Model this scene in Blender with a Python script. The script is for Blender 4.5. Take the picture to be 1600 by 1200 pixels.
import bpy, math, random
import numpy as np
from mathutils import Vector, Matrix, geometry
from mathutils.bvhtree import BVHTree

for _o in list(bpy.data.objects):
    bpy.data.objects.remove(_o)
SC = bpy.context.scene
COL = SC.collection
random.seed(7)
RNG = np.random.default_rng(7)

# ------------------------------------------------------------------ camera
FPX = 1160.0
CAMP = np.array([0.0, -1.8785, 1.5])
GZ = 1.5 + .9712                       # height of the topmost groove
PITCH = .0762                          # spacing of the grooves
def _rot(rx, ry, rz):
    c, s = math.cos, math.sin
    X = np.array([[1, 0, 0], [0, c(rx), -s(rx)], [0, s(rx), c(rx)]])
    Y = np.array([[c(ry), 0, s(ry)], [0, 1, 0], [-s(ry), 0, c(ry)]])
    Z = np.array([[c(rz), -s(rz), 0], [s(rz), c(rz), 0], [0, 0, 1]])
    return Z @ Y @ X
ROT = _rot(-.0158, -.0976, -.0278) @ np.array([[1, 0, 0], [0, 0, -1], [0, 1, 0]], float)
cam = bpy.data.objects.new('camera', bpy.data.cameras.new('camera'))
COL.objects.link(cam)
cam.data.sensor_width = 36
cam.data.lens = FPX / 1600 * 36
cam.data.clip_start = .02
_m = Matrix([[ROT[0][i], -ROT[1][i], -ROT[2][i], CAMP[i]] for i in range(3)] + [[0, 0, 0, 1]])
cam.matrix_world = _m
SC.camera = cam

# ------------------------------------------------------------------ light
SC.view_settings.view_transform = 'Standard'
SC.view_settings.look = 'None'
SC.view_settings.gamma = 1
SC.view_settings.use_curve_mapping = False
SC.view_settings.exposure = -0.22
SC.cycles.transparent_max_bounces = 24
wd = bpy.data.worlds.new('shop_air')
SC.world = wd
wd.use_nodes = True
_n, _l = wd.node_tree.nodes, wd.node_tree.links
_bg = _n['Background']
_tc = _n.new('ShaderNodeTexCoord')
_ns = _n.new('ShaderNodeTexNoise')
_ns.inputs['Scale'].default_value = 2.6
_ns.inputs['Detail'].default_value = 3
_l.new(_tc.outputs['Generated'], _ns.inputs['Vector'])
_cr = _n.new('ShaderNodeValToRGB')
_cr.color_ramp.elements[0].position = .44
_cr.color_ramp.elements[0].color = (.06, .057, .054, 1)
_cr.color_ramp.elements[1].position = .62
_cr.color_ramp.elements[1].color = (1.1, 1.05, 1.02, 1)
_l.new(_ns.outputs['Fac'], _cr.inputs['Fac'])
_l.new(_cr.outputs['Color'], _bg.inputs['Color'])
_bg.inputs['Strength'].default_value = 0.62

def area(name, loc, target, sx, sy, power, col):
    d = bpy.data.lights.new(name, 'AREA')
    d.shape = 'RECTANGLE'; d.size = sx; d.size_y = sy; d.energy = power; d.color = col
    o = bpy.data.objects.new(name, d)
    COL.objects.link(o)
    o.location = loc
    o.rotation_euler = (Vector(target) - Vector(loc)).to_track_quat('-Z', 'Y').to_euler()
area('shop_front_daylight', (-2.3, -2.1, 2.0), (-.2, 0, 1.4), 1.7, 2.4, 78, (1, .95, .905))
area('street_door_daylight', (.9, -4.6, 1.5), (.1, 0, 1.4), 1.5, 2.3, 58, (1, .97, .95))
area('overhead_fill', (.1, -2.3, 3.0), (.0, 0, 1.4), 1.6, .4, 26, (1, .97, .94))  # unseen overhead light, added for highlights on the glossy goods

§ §

> **Requirements**
Only the lines from the first line of the material above through the line that contains "from mathutils.bvhtree import BVHTree" should be quoted, each one exactly.

> **Correct answer**
Model this scene in Blender with a Python script. The script is for Blender 4.5. Take the picture to be 1600 by 1200 pixels.
import bpy, math, random
import numpy as np
from mathutils import Vector, Matrix, geometry
from mathutils.bvhtree import BVHTree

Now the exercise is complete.